The last time the ECB raised rates in 2011, the emergence of a European debt crisis quickly forced the central bank to reverse course.

The ECB president that finally quelled the tensions on the bond market was Mario Draghi, who is now prime minister of Italy and at the centre of new concerns over government debt as his coalition teeters on the brink. 

The ECB's announcement in early June that it would finally raise interest rates led borrowing costs for more highly indebted eurozone members like Italy to rise faster than others.

Limiting the divergence between the 19 different members is "critical" to make sure monetary policy moves were felt evenly across the eurozone, ECB vice-president Luis de Guindos said in early July.

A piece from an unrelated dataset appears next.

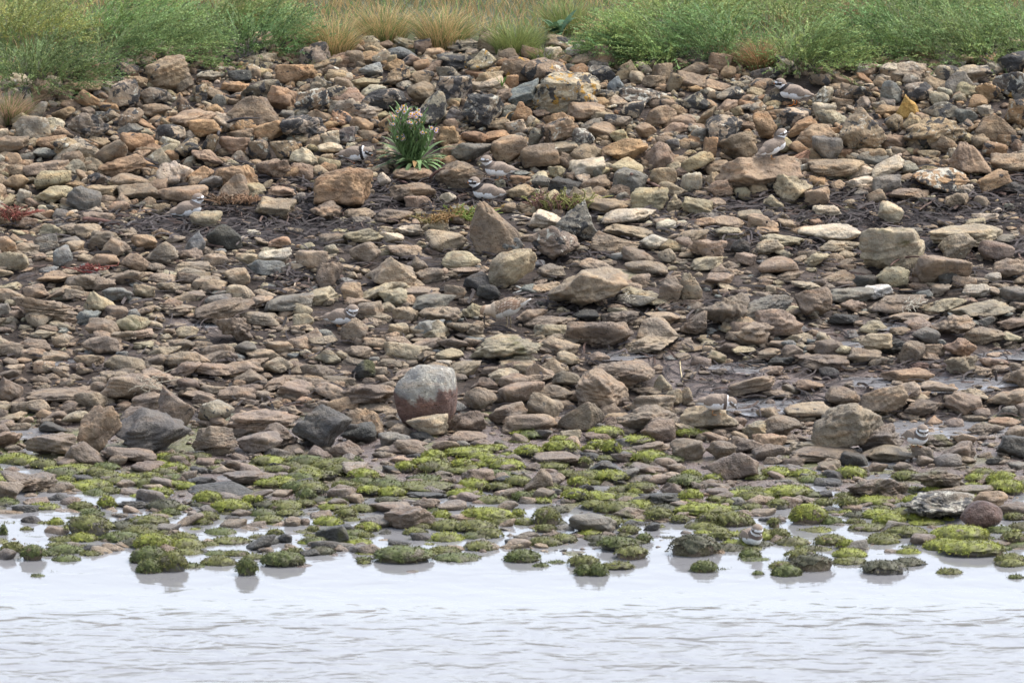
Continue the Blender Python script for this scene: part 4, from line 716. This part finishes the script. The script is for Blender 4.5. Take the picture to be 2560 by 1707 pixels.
BUSH = [(60, 60, 300, 130, 230, YG, 'yellowish green bush at the top left corner', .3), (330, 50, 330, 130, 260, GR2, 'green feathery bush behind the leftmost two bushes', .6), (600, 40, 260, 110, 200, GR2, 'light green bush at top, left of the straw tussocks', .5),
        (110, 180, 320, 110, 330, GR, 'leftmost green feathery bush spilling onto the stones', .2), (375, 110, 340, 120, 330, GR, 'large green feathery bush behind the tallest upper-left boulder', .9), (660, 100, 270, 90, 260, GR, 'green feathery bush between tall boulder and straw tussocks', .3),
        (1600, 112, 240, 110, 240, GR2, 'green bush right of the middle straw tussocks', -.7), (1560, 135, 170, 60, 130, GR, 'low green bush whose sprays reach the pale stones', -1.0), (1775, 100, 250, 130, 300, GR, 'dense green bush left of the reddish dry tussock', -.3), (1700, 30, 320, 120, 240, GR2, 'pale green bush at the top right of centre', 0),
        (2030, 135, 240, 110, 300, GR2, 'bright green bush just above the orange-legged plover', .3), (2200, 100, 280, 110, 260, GR, 'green bush between the two small dry tussocks at right', -.5), (2400, 110, 300, 120, 320, GR, 'wide green bush above the right-hand lichened stones', -.4), (2330, 30, 400, 110, 240, GR2, 'pale green bush at the top right corner', 0),
        (2540, 90, 180, 130, 180, GR, 'green bush cut by the right edge', -.3), (1960, 40, 260, 100, 180, GR2, 'green bush behind the reddish seed heads', 0)]
for (x, y, w, h, n, c_, lab, ln_) in BUSH: bush(x, y, w, h, int(n * 1.5), c_, lab, lean=ln_)
bush(555, 168, 90, 30, 60, (.16, .28, .06), 'small bright green plant low among the top stones', name='green_plant', cat='plant', group='small plants', flen=(.04, .07))
TUF = [(835, 80, 170, 140, 420, ST, 'straw tussock right of the left green bushes', 0), (960, 50, 210, 130, 420, ST, 'tall straw tussock above the smooth grey stone', 0), (1110, 60, 220, 130, 460, ST, 'wide straw tussock left of the middle', .2), (1290, 85, 190, 120, 420, YG, 'yellow-green tussock left of the broad-leaved plant', 0),
       (1420, 30, 200, 110, 300, YG, 'greenish tussock behind the broad-leaved plant', 0), (1520, 75, 150, 120, 380, ST, 'straw tussock right of the broad-leaved plant', 0), (1900, 130, 110, 110, 330, (.40, .23, .12), 'reddish dry tussock between two green bushes', -.2), (2165, 140, 80, 60, 150, (.36, .32, .13), 'small yellowish tussock above the right-hand stones', 0),
       (800, 150, 110, 40, 140, (.34, .3, .1), 'low yellowish tussock hanging over the stones left of centre', 0), (1360, 130, 120, 50, 180, YG, 'low green-yellow tussock drooping over the black stones', 0), (25, 262, 130, 100, 420, (.42, .28, .19), 'pinkish straw tussock at the left edge', .3), (640, 20, 160, 100, 220, ST, 'straw tussock behind the left green bushes', 0), (2120, 30, 150, 90, 220, (.38, .22, .14), 'reddish dry seed heads rising behind the right bushes', 0)]
for (x, y, w, h, n, c_, lab, ln_) in TUF: tuft(x, y, w, h * 1.1, int(n * 1.5), c_, lab, lean=ln_)
def leafmesh(L, w, bend, droop, rs, fold=.25):
    n = 7; t = np.linspace(0, 1, n); wd = w * np.sin(np.pi * np.clip(t * .9 + .08, 0, 1)) ** .8; x = L * t * (1 - .1 * droop * t); z = L * (bend * t - droop * t * t)
    P = np.stack([x, 0 * t, z], 1); V = np.concatenate([P + np.stack([0 * t, -wd, wd * fold], 1), P, P + np.stack([0 * t, wd, wd * fold], 1)])
    F = []
    for k in (0, n):
        for i in range(n - 1): F += [(k + i, k + i + 1, k + i + 1 + n), (k + i, k + i + 1 + n, k + i + n)]
    return V, np.array(F)
def rz(V, a): c, s = math.cos(a), math.sin(a); return np.stack([V[:, 0] * c - V[:, 1] * s, V[:, 0] * s + V[:, 1] * c, V[:, 2]], 1)
# broad-leaved plant in the grass
c0 = hit(np.array(1395.), np.array(100.)); e0 = empty('broad_leaved_plant', c0, 'dark green broad-leaved plant between straw tussocks at the top', 'plant')
for i in range(16):
    V, F = leafmesh(RV.uniform(.06, .11), RV.uniform(.012, .02), RV.uniform(.5, 1.5), RV.uniform(.3, .7), RV); V = rz(V, RV.uniform(0, 6.28)) + np.array([0, 0, .02])
    link('leaf', mesh('leaf', V, F, {'col': np.ones((len(V), 1)) * lin((.06, .12, .06)) * RV.uniform(.8, 1.5)}, True, M_LEAF), parent=e0)
# small sprout
c0 = surf(1255, 218); e0 = empty('seedling', c0, 'small green seedling between ochre stones left of the orange-lichened block', 'seedling')
for i in range(7):
    V, F = leafmesh(RV.uniform(.02, .035), .004, RV.uniform(1, 2.5), .3, RV); V = rz(V, i * .9); link('leaf', mesh('leaf', V, F, {'col': np.ones((len(V), 1)) * lin((.14, .24, .06))}, True, M_LEAF), parent=e0)
# flowering aster
c0 = surf(1040, 418); c0 = c0 + np.array([0, 0, -.01]); aster = empty('flowering_aster', c0, 'green aster with lilac and yellow flowers growing among the stones', 'flowering plant')
def at(px, py, dy=0.0):
    u, v = (px - 1040) * MPP, (418 - py) * MPP; return np.array([u, dy, (v - dy * sp_) / cp])
AG = (.11, .175, .07)
for i in range(52):
    a_ = RV.uniform(0, 6.28); L = RV.uniform(.07, .14) * (1.1 + .35 * abs(math.cos(a_))); V, F = leafmesh(L, RV.uniform(.007, .012), RV.uniform(.2, 1.0), RV.uniform(.25, .8), RV)
    V = rz(V, a_) + np.array([math.cos(a_) * .02, math.sin(a_) * .02, .02 + RV.uniform(0, .02)])
    link('leaf', mesh('leaf', V, F, {'col': np.ones((len(V), 1)) * (lin(AG) if RV.rand() > .12 else lin((.22, .14, .06))) * RV.uniform(.7, 1.7)}, True, M_LEAF), parent=aster)
heads = [(830, 180, 1.5), (690, 340, 1.2), (640, 400, .8), (1060, 290, 1.3), (1150, 270, 1.2), (1150, 400, 1.4), (800, 460, .9), (640, 490, .8), (960, 440, .9), (1015, 610, 1.1), (1415, 560, 1.1), (1220, 650, 1), (1290, 665, .8), (820, 710, .9), (730, 750, .8), (815, 800, .7), (970, 550, .6), (1030, 520, .6), (830, 535, .8), (900, 170, 1), (760, 190, 1), (980, 330, 1), (1200, 300, 1)]
for (hx, hy, sz) in heads:
    px_, py_ = 900 + hx / 7.84, 240 + hy / 7.84; dy = RV.uniform(-.04, .03); tip = at(px_, py_, dy); st0 = np.array([RV.normal() * .012, RV.normal() * .01, .02])
    mid = (st0 + tip) / 2 + np.array([tip[0] * .30, 0, -.015]); Q = smoothpts([st0, mid, tip], 9); V, F = tube(Q, np.linspace(.0028, .0014, 9), 5)
    sa = Acc(); sa.add(V, F, col=lin((.13, .2, .06)))
    for j in range(26):      # narrow leaves up the stem
        u = RV.uniform(.15, .97); b = np.array([np.interp(u, np.linspace(0, 1, 9), Q[:, k]) for k in range(3)]); Vl, Fl = leafmesh(RV.uniform(.025, .05), .0042, RV.uniform(.8, 2.0), .4, RV); sa.add(rz(Vl, RV.uniform(0, 6.28)) + b, Fl, col=lin(AG) * RV.uniform(.8, 1.7))
    st = link('stem', sa.mesh('stem', M_LEAF), parent=aster)
    for q in range(4 if sz > 1 else 2):
        off = np.array([RV.normal() * .006, RV.normal() * .005, RV.normal() * .003]) * (q > 0) * 2.2; fa = Acc(); r = .0092 * (.8 + .25 * sz)
        for j in range(14):
            a_ = j * 6.283 / 14 + RV.normal() * .1; d = np.array([math.cos(a_), math.sin(a_), .25 + RV.normal() * .15]); s = np.array([-math.sin(a_), math.cos(a_), 0]) * .0016
            fa.add(np.array([d * .001, d * r * .7 - s, d * r, d * r * .7 + s]), np.array([(0, 1, 2), (0, 2, 3)]), col=lin((.62, .5, .66)))
        fl = link('flower', fa.mesh('flower', M_LEAF, False), parent=aster, loc=tip + off); fl.rotation_euler = (RV.uniform(.5, 1.2), RV.uniform(-.5, .5), 0)
        D, F = ICO[1]; link('flower_centre', mesh('flower_centre', D * (r * .5, r * .5, r * .4) + (0, 0, r * .3), F, {'col': np.ones((len(D), 1)) * lin((.72, .42, .05))}, True, M_LEAF), parent=fl)
# small succulent plants on the wrack
def samphire(px, py, wpx, hpx, n, c1, c2, label):
    c0 = surf(px, py + hpx * .3); a = Acc()
    for _ in range(n):
        x, y = RV.uniform(-.5, .5) * wpx * MPP, RV.uniform(-.04, .04); L = hpx * MPP * RV.uniform(.4, .95); q = np.zeros((5, 3)); q[:, 0] = x + np.linspace(0, 1, 5) ** 1.3 * RV.normal() * .05; q[:, 1] = y + np.linspace(0, 1, 5) * RV.normal() * .01; L *= RV.uniform(.5, 1); q[:, 2] = L * np.sin(np.linspace(0, 1.5, 5))
        V, F = tube(q, [.002, .0028, .0024, .0028, .0015], 5); cc = lin(c1) if RV.rand() < .6 + x / (wpx * MPP) else lin(c2); a.add(V, F, col=cc * RV.uniform(.6, 1.3))
        for j in range(5):
            b = q[RV.randint(1, 5)]; d = RV.normal(size=3) * (1, .6, .5) + (0, 0, .8); d = d / np.linalg.norm(d) * RV.uniform(.008, .018); V, F = tube([b, b + d * .5, b + d], [.0017, .002, .0008], 4); a.add(V, F, col=cc * RV.uniform(.7, 1.4))
    link('glasswort_plant', a.mesh('glasswort_plant', M_LEAF), loc=c0, label=label, cat='plant', group='small fleshy plants on the strandline')
samphire(1400, 505, 150, 55, 120, (.25, .24, .08), (.22, .12, .09), 'yellow-green fleshy plant with red tips behind the two peaked boulders')
samphire(1170, 535, 90, 45, 65, (.24, .30, .07), (.28, .19, .07), 'light green fleshy plant left of the peaked brown boulder')
samphire(1085, 548, 75, 28, 50, (.28, .17, .07), (.25, .2, .08), 'orange fleshy plant beside the light green one')
samphire(18, 535, 70, 45, 60, (.24, .08, .06), (.25, .14, .09), 'red fleshy plant at the far left edge')
samphire(228, 672, 38, 24, 26, (.26, .06, .055), (.22, .08, .06), 'tiny bright red plant among tan stones at left')
samphire(585, 500, 90, 26, 80, (.28, .17, .1), (.2, .13, .08), 'brown dried fleshy plant right of the lone left-hand plover')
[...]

To this end, the ECB has said it will "flexibly" reinvest maturing bonds from its portfolio to hoover up debt from more at-risk countries and ease the pressure.

The bank has also set about designing a new crisis tool to preserve the "transmission" of its monetary policy moves with targeted bond buys.

ECB policymakers could unveil more details about the "anti-fragmentation" tool Thursday but the idea has been met with scepticism by some governing council members, who would see it used only under strict conditions.

At the same time, a political crisis in Italy is a "textbook case of a situation where the ECB should not intervene", said Ducrozet from Pictet.